Example: Try asking your spouse, friends, and mentors about your plan to achieve personal growth in an area of interest. Put their responses in a file, read it multiple times then get an individual answer to your question. 

In a turbulent world, be constant 

How can you be certain about success when surrounded by uncertainties everywhere? Well, let me say it, you simply can’t. However, there is one thing you can do to bypass turbulence at work, personal, or even social life; be constant with your personal goals and measures of success. Is the world going through a recession? I am doing my best at work and learning new things every day; this is how I will measure success at the professional level. Is climate change becoming a bigger problem worldwide every single day? I will be my own judge and measure my success against sustainability by lowering my personal carbon footprint and my plastic consumption. Does everyone around me seem miserable and depressed? I will be the positive vibe in our group, try to do a good deed every day and make someone happy, and add that it is one of my personal success goals.  

Measuring success in a turbulent world is hard, but if you are consistent, determined, reflective, and systematic, you will win in your personal race. We are all fighting the same fights, with different magnitudes.
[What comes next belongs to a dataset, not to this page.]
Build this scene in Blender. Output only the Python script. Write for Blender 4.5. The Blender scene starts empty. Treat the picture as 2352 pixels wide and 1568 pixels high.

Still, our mind’s capabilities to tackle disturbing circumstances are one of our greatest gifts, and we should get used to using it efficiently.  

Our human experience is not identical; my success can differ from yours, and comparing yourself should only be your version of last year. Forbes 30 under 30, or the list of the best CEOs in the world, can be intimidating, but remember that we are battling different wars, and your success would probably be different from mine, so why not avoid the social pressure, believe in yourself and measure your own success, the way you see it right? 

 Finally, if you benefited from anything in this article, can you pay it forward? Speak to someone and tell them they will make it, it will pass, and they can be successful in their own way.